19th-century gilded polyptych, 37 x 99 x 5.4 cm
(?) Rome, Aldobrandini collection, 1603 (Inventory Aldobrandini 1603, no. 208, p. 205; K. Herrmann Fiore, in Il Museo 2002); Inventario Fidecommissario Borghese 1833, p. 20. Purchased by Italian state, 1902.
According to a thesis put forth by Kristina Herrmann Fiore (2002, in Il Museo), the work came into the Borghese Collection via the Aldobrandini family. This scholar indeed identified it with an entry in a 1603 inventory that reads, ‘Another portrait of a duke of Ferrara by a skilled artist’ (Inv. Aldobrandini 1603). At the same time, the generic nature of this description, together with the absence of other information, compels us to treat this proposal with great caution. The same must be said of the hypothesis of Paola della Pergola (1955), who similarly associated the small panel with a vaguely described ‘portrait by Pordenone’ listed in the Inventario Fidecommissario.

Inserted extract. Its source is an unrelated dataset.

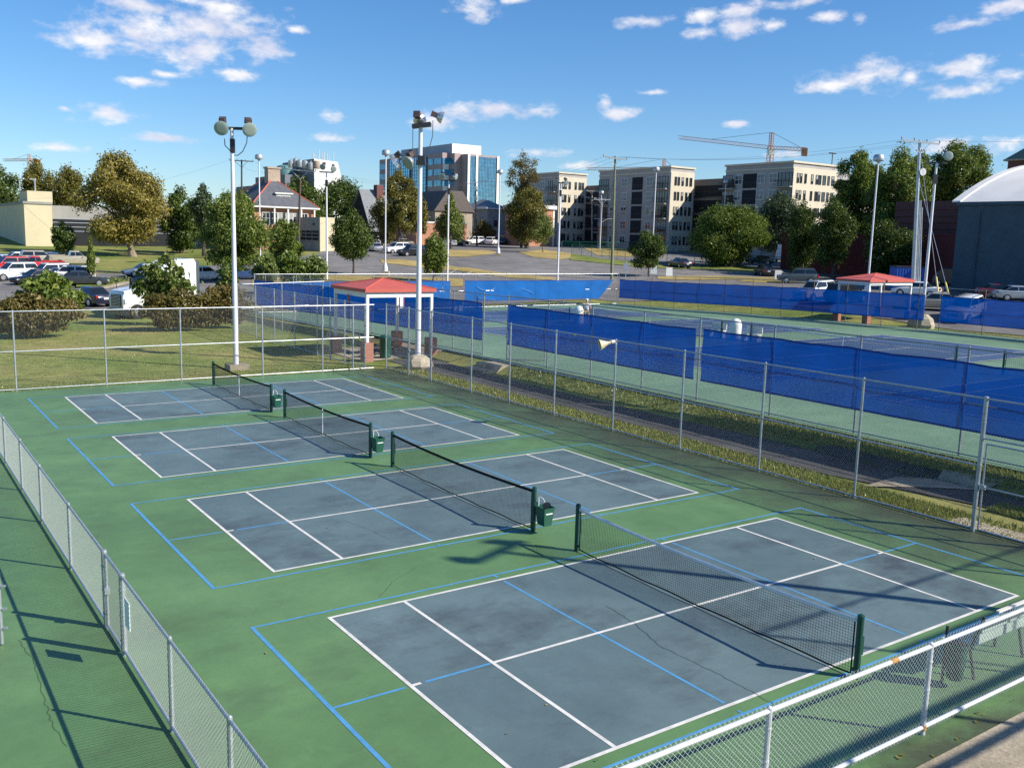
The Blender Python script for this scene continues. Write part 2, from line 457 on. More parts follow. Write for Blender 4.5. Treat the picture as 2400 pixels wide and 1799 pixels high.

The identity of the artist is likewise problematic. It has been variously ascribed to Bernardino Licinio (Piancastelli 1891), to the Bellini school (Venturi 1893), to Bartolomeo Veneto (Longhi 1928), and to the unknown painter of the Portrait of a Man in the Johnson Collection of the Philadelphia Museum of Art and of the Head of a Woman in the Accademia di San Luca in Rome (F. Zeri in Della Pergola 1955). Only recently was the attribution made to Francesco Zaganelli (K. Herrmann Fiore, in Il Museo 2002), an artist originally from Cotignola who was highly regarded in Romagna in the 15th and 16th centuries (Zama 1994; G. Daniele in the relative entry of the Dizionario Biografico degli Italiani). This thesis is supported by a comparison of the panel in question with the Portrait of a Man from a private collection (National Gallery of Scotland, Edinburgh), which some scholars have judged to be a collaborative effort by Bernardino and Francesco Zaganelli (Benati 1985) and others as a work by Francesco only (Zama 1994). Yet as early as 1983 Shearman had put an end to the debate, arguing that the Borghese panel was a copy of the work preserved in Edinburgh. His thesis was examined by Kristina Herrmann Fiore in 2002, who contrary to Shearman claimed that the painting was by Francesco alone. In addition, she wrote, several details, such as the precise rendering of the brocade and the folds of the mantle, support the idea that the work is an original and not a copy.
The present writer deems it appropriate to maintain this attribution, pending further research.